In re: John Earl McFadden, A Blow for Inmates Seeking Successive Habeas Petitions, No. 15-206 (4th Cir. 2016).
Today Judges King, Gregory and Wynn denied McFadden’s request to file a successive habeas petition pursuant to 28 U.S.C. 2244(b). McFadden had been attempting to obtain his trial and appellate files for years (he was convicted in December 2006). He received them in May 2014. At that time, he found a document—a proposed plea agreement, signed by his then lawyer but not signed by the Government. Based on this, McFadden made the claim that his trial counsel failed to communicate this supposed offer, and that he would have accepted it had he known of it.
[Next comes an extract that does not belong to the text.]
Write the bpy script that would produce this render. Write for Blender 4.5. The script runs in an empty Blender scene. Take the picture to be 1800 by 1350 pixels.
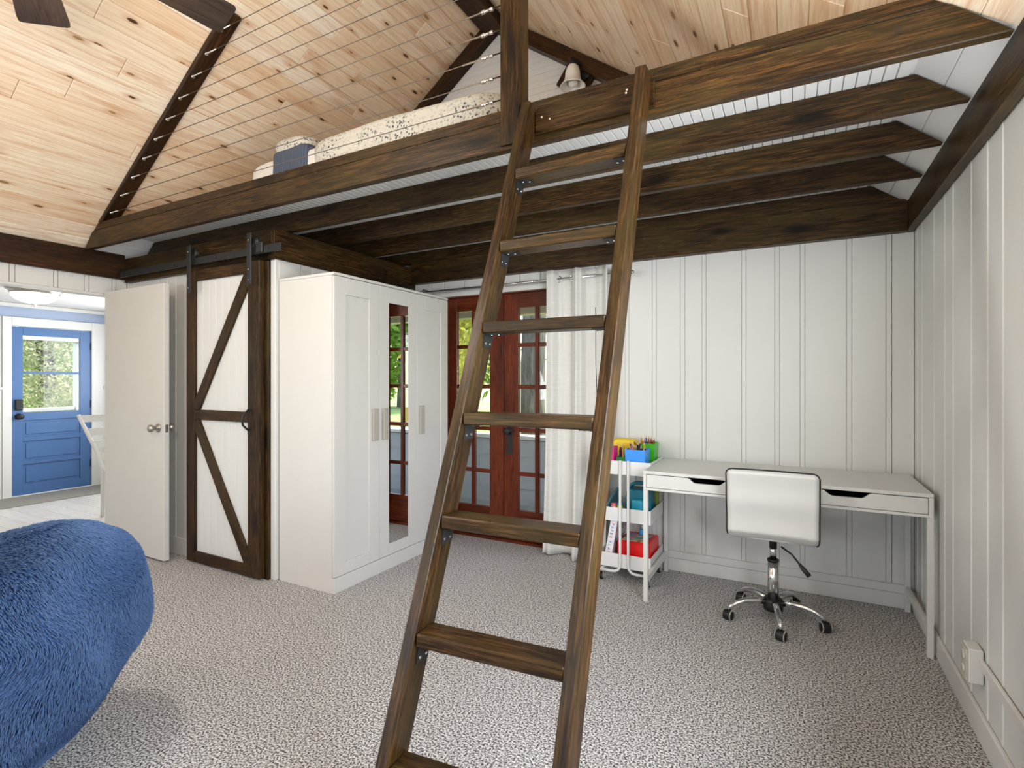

The Fourth Circuit Court of Appeals must grant an inmates permission before he or she is allowed to pursue a successive habeas petition. The Court can only authorize the petition if “the application makes a prima facie showing that [it] satisfies the requirements” of the statute. McFadden must have shown either that his claim relies on a new, retroactive, and previously unavailable rule of constitutional law, 28 U.S.C. §2244(b)(2)(A) or that:
(i) the factual predicate for the claim could not have been discovered previously through the exercise of due diligence; and
(ii) the facts underlying the claim, if proven and viewed in light of the evidence as a whole, would be sufficient to establish by clear and convincing evidence that, but for constitutional error, no reasonable factfinder would have found the applicant guilty of the underlying offense.
Id. §2244(b)(2)(B) (newly discovered facts section).
Here, the Court found that this evidence—the purported plea offer—would simply have no bearing on the deliberations of a reasonable factfinder” regarding McFadden’s innocence or guilt. See Calderon v. Thompson, 523 U.S. 538, 58 (1998) (characterizing section 2244(b)(2)(B) as requiring a “prisoner [to] show[], among other things, that the facts underlying [his] claim establish his innocence by clear and convincing evidence).
In other words, to get a shot at a successive habeas petition, you need either new constitutional law, or some pretty significant evidence tending to show that you’re not guilty of the crime for which you have been convicted. Unfortunately, for McFadden, he did not make this prima facie showing.